SEQRA: Third Department Decision Illustrates How Difficult it is to Get Court to use Mandamus to Order Action on an Application

The recent decision in Global Companies, LLC v New York State Department of Environmental Conservation, 2017 WL 4817272 (3d Dep’t 2017) illustrates how difficult it can be for an applicant to force an end to the SEQRA process and require a decision on an application.   In April 2013, Global applied for a modification to its clean air act permit, seeking to expand the storage capacity at its petroleum storage and transfer facility in Albany.   In November 2013, DEC declared itself lead agency for SEQRA and issued a negative declaration and a Notice of Complete Application.  In June 2014, an Article 78 action was commenced challenging the negative declaration and in May 2015 DEC notified Global that it was rescinding the Notice of Complete Application.

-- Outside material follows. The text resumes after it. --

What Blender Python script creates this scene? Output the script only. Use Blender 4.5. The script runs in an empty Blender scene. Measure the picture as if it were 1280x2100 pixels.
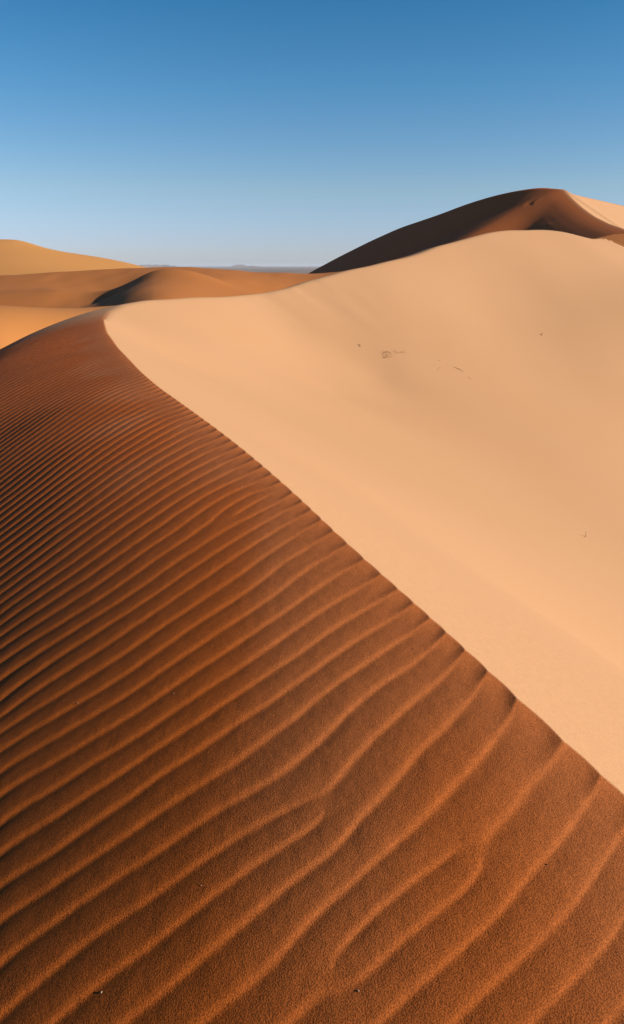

Global then brought an Article 78 and declaratory judgment action seeking to compel DEC to make a final decision on the application.   The trial court granted the mandamus, based largely on the provision of the Environmental Conservation Law that requires DEC to render a decision within 18 months after receipt of a complete application.  The Appellate Division reversed.

Global argued that if DEC could revoke a notice of complete application, the 18 month period in the statute would be rendered meaningless and their application would be in limbo.  One of my partners refers to the situation as a “SEQRA perpetual motion machine.”  Global also noted that it was not asking the court to order DEC to grant its application; it was merely asking the court to require DEC to make a decision.

The Appellate Division reasoned that whenever there are changes to the project, DEC can restart the 18 month clock.  Every project changes during the review process and it cannot be that every change restarts the clock.  The court noted, however, that in challenging the agency’s decision to view a change as significant enough to restart the clock, the “arbitrary and capricious” standard applies.  That is a very difficult standard and means that, to a large extrent, a lead agency can put off deciding on an application for as long as it wants.